望月と桜  

 今年(2008年)は3月22日の3時40分に満月となりました。旧暦2月15日,如月の望月です。東南の空に浮かぶまん丸お月さんは信楽のラオさんの提供です。
そこでこんな歌を思い出しました。  
 願はくは花の下にて春死なん その如月の望月のころ
作者は平安末期の歌人,西行法師(1118〜1190)で,死を願うような有名な歌です。若くしてエリートコースである北面の武士となり鳥羽上皇に仕えました。同僚には同じ年の平清盛がいました。しかしながら,23歳で突然辞して出家し,奥州平泉から四国讃岐まで諸国を旅しながら,たくさんの歌を残しました。もっとも出家と言っても山寺に隠棲したのではなく,勅撰集に200首以上も歌を出していますから,公家との付き合いは続いていたようです。また,鎌倉に行って源頼朝に会ったり,晩年は源平合戦で焼けた東大寺再建の勧進をしたりしています。「同じ死ぬならお釈迦様の命日といわれる如月の望月に」と願って詠んだ歌で,実際に亡くなったのは二月十六日で,いざよひ月だったそうです。
 さて如月の望月(=2月15日)の時節に咲く花とは何でしょう。西行がこよなく愛した花は桜といわれていますが,2月中旬では桜も桃もまだ早過ぎ,やっと梅が咲き出したころです。しかし如月の望月は現行暦では3月中旬にあたり1190年の場合二月十六日は3月23日です。
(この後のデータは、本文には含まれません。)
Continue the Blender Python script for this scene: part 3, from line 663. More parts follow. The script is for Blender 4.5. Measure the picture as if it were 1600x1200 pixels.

桜はまだ咲いてはいませんが,そろそろ蕾を膨らませるころですね。 なお百人一首には彼のこんな歌が載っています。  
 嘆けとけ月やはものを思はする かこち顔なるわが涙かな
しかし彼の正直な気持ちは次の歌に現れていると思われます。  
 世の中を捨てて捨てえぬ心地して 都はなれぬ我が身なりけり

ところで桜と言えば
    さくら さくら 
    弥生の空は 見渡すかぎり
    霞か雲か 匂いぞ出づる
    いざや いざや 見にゆかん
この歌は明治からずっと小学校で歌われてきていますが,3月弥生に桜が満開ということに違和感はなかったのでしょうか?3月のうちに桜が咲くようになったのは,近年の温暖化のせいであり,桜の花の見ごろは4月の入学式のころですね。弥生は現行暦では4月上旬〜5月上旬ですから桜花満開にちょうどいころです。 このように季節感と合わない例はまだまだたくさんあります。
さつき晴れ」からは5月のさわやかな晴天のことを想い浮かべますがでは,実は皐月はまるまる梅雨の月なのです。「さつき晴れ」とは鬱陶しい梅雨の合間の晴れの日を表した言葉で,五月雨(さみだれ)とはまさに梅雨です。6月は水無月,水がない6月なんて変ですね。水無月は梅雨が明けた後のからりとした夏です。
7月7日の七夕については別項をご覧ください。9月9日は重陽の節句ですが,実際にはまだ残暑厳しいころで,菊はまだ咲いていません。12月師走になると学期末で先生は忙しく走り回るとか言われたものですが,これも1ケ月余りズレています。師走とは現在で言うと1月〜2月で,それこそ生徒の進路,入試結果の明暗などで教師にとって最も忙しいころかもしれません。
赤穂浪士の討ち入りの夜は大雪だったそうで,元禄十五年十二月十四日=1703年1月30日のことです。1年で最も寒いころ,大雪の夜というのも理解できます。なお松の廊下事件の起こったのは元禄十四年三月十四日,現行暦では4月21日です。
 このように考えると旧暦は不合理で実生活には不便といわれていますが,なかなか味わい深いものです。